# THE EXERCISE:
Can you quote the records below in full, word for word?

....

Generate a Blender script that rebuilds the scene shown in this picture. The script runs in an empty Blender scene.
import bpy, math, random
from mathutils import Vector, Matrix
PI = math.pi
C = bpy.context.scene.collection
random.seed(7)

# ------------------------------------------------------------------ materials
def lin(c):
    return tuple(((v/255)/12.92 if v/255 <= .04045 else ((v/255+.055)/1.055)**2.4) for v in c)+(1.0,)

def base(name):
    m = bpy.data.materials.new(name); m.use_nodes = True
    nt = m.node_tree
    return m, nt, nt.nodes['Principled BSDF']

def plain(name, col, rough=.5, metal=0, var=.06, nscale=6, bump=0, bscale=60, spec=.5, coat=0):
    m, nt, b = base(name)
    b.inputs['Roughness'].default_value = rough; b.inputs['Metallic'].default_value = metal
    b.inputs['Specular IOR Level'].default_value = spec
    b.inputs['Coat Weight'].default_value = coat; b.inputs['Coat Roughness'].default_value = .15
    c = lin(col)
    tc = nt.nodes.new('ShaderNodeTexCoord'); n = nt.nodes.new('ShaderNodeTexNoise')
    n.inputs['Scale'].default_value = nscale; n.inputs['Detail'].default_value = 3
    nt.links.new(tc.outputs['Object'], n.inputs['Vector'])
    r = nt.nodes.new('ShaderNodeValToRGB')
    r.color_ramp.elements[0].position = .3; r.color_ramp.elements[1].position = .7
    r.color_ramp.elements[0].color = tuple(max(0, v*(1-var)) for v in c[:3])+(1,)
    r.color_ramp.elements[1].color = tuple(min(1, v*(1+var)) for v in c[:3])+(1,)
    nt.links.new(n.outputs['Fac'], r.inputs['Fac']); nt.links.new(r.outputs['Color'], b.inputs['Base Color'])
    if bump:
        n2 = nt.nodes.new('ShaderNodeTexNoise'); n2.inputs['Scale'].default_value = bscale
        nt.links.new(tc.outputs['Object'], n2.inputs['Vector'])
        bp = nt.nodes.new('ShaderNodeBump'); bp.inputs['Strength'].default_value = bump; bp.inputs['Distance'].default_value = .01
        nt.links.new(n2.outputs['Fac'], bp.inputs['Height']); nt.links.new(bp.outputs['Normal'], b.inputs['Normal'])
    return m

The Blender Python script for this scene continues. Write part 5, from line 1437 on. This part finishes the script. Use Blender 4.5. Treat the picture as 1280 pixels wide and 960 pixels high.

....

# TASK ANSWER:
Generate a Blender script that rebuilds the scene shown in this picture. The script runs in an empty Blender scene.
import bpy, math, random
from mathutils import Vector, Matrix
PI = math.pi
C = bpy.context.scene.collection
random.seed(7)

# ------------------------------------------------------------------ materials
def lin(c):
    return tuple(((v/255)/12.92 if v/255 <= .04045 else ((v/255+.055)/1.055)**2.4) for v in c)+(1.0,)

def base(name):
    m = bpy.data.materials.new(name); m.use_nodes = True
    nt = m.node_tree
    return m, nt, nt.nodes['Principled BSDF']

def plain(name, col, rough=.5, metal=0, var=.06, nscale=6, bump=0, bscale=60, spec=.5, coat=0):
    m, nt, b = base(name)
    b.inputs['Roughness'].default_value = rough; b.inputs['Metallic'].default_value = metal
    b.inputs['Specular IOR Level'].default_value = spec
    b.inputs['Coat Weight'].default_value = coat; b.inputs['Coat Roughness'].default_value = .15
    c = lin(col)
    tc = nt.nodes.new('ShaderNodeTexCoord'); n = nt.nodes.new('ShaderNodeTexNoise')
    n.inputs['Scale'].default_value = nscale; n.inputs['Detail'].default_value = 3
    nt.links.new(tc.outputs['Object'], n.inputs['Vector'])
    r = nt.nodes.new('ShaderNodeValToRGB')
    r.color_ramp.elements[0].position = .3; r.color_ramp.elements[1].position = .7
    r.color_ramp.elements[0].color = tuple(max(0, v*(1-var)) for v in c[:3])+(1,)
    r.color_ramp.elements[1].color = tuple(min(1, v*(1+var)) for v in c[:3])+(1,)
    nt.links.new(n.outputs['Fac'], r.inputs['Fac']); nt.links.new(r.outputs['Color'], b.inputs['Base Color'])
    if bump:
        n2 = nt.nodes.new('ShaderNodeTexNoise'); n2.inputs['Scale'].default_value = bscale
        nt.links.new(tc.outputs['Object'], n2.inputs['Vector'])
        bp = nt.nodes.new('ShaderNodeBump'); bp.inputs['Strength'].default_value = bump; bp.inputs['Distance'].default_value = .01
        nt.links.new(n2.outputs['Fac'], bp.inputs['Height']); nt.links.new(bp.outputs['Normal'], b.inputs['Normal'])
    return m

The Blender Python script for this scene continues. Write part 5, from line 1437 on. This part finishes the script. Use Blender 4.5. Treat the picture as 1280 pixels wide and 960 pixels high.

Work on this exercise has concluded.